The Sydney Morning Herald's Malcolm Maiden says Australia's mining sector is preparing for a boom that isn't quite so hot at the moment and many projects will be slowed (if you're like BHP Billiton) or halted (if you're like everyone else). The most obvious explanation is the simple reality that this negative turn in commodity prices will take some time to unwind.

"But it is overlaid by structural changes that are seeing China gain decisive capital cost and operating cost advantages in the downstream production of key commodities, including nickel and aluminium. China's rise is undermining the economics of integrated mining, refining and smelting of those minerals in the Western world. Top-tier, low-cost miners and processors including BHP, Rio Tinto and Alcoa have the best defences, but Chinese refineries and smelters are being built for half as much as they can be in the West, and are being operated with costs that are the same, or lower. The hope that Chinese production would be rendered uneconomic by higher electricity costs and a rapidly rising yuan has proved to be illusory: cheap coal-fired power is still flowing in China, and while the yuan has risen, it has not gone up by enough to offset the capital and cost advantage the Chinese processors have.”

And fourthly, credit goes to The Australian's Bryan Frith who calls the Gunns capital raising for what it is.

"The proposed $280 million recapitalisation of Gunns is a takeover dressed up as a capital raising. Gunns has signed a term sheet with Singapore-based Richard Chandler Capital, a private investment group founded by New Zealand-born billionaire Richard F. Chandler, which contains the key commercial terms under which Chandler will invest $150 million in shares and bonds and up to $130 million will be sought from a renounceable rights issue to existing shareholders. The recapitalisation would hand Chandler a controlling stake of between 39 per cent and 59.5 per cent of Gunns and the issue will be massively dilutive to those holders who don't take up their entitlements. However, the recapitalisation probably also represents Gunns' best chance of finally getting its controversial $2.3 billion Bell Ball pulp mill off the ground in Tasmania.”

Turning back to BHP for this morning's remaining commentaries, The Sydney Morning Herald's Elizabeth Knight explores the possibility that BHP Billiton has been a victim of its own success, generating too much cash and devoting it towards two sound takeover attempts that failed – Rio Tinto and PotashCorp – and one unsound push that succeeded – US shale gas. The Herald Sun's Terry McCrann gives us his take, along with The Australian's Tim Boreham, who says the numbers suggest that higher costs, particularly labour, will make the big-time profit increases of the recent past harder to find. In his Criterion column this morning, Boreham has some fun with the marketing language employed by Ansell.
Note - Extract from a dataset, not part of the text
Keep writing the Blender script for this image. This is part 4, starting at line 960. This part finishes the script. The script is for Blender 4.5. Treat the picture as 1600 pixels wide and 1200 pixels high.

Still in big company news, The Age's Michael West says QBE built its massive share price premium for an insurance company on trust, specifically trust in chief executive Frank O'Halloran. West says that trust is fading fast. Meanwhile, The Australian Financial Review's Chanticleer columnist Tony Boyd reminds readers that there are a lot of curious observers looking forward to seeing what Mick Davis can do if his company Xstrata is taken over by major shareholder and global commodity trader Glencore International.

Elsewhere, Fairfax's Insider columnist Ian McIlwraith touches base with Hastie Group.

In economic matters, The Sydney Morning Herald's Ian Verrender examines the new world trend of building for the long-term, not the short-term, to explain the difference between the financial billions of the pre-GFC era and the mining billions of the aftermath. The Australian's Commodity Watch columnist Robin Bromby looks at the divergence in demand for liquid commodities and the metals. And finally, The Australian's Rowan Callick retraces how the Papua New Guinean government has tripped itself up when it comes to foreign investment in its mining sector.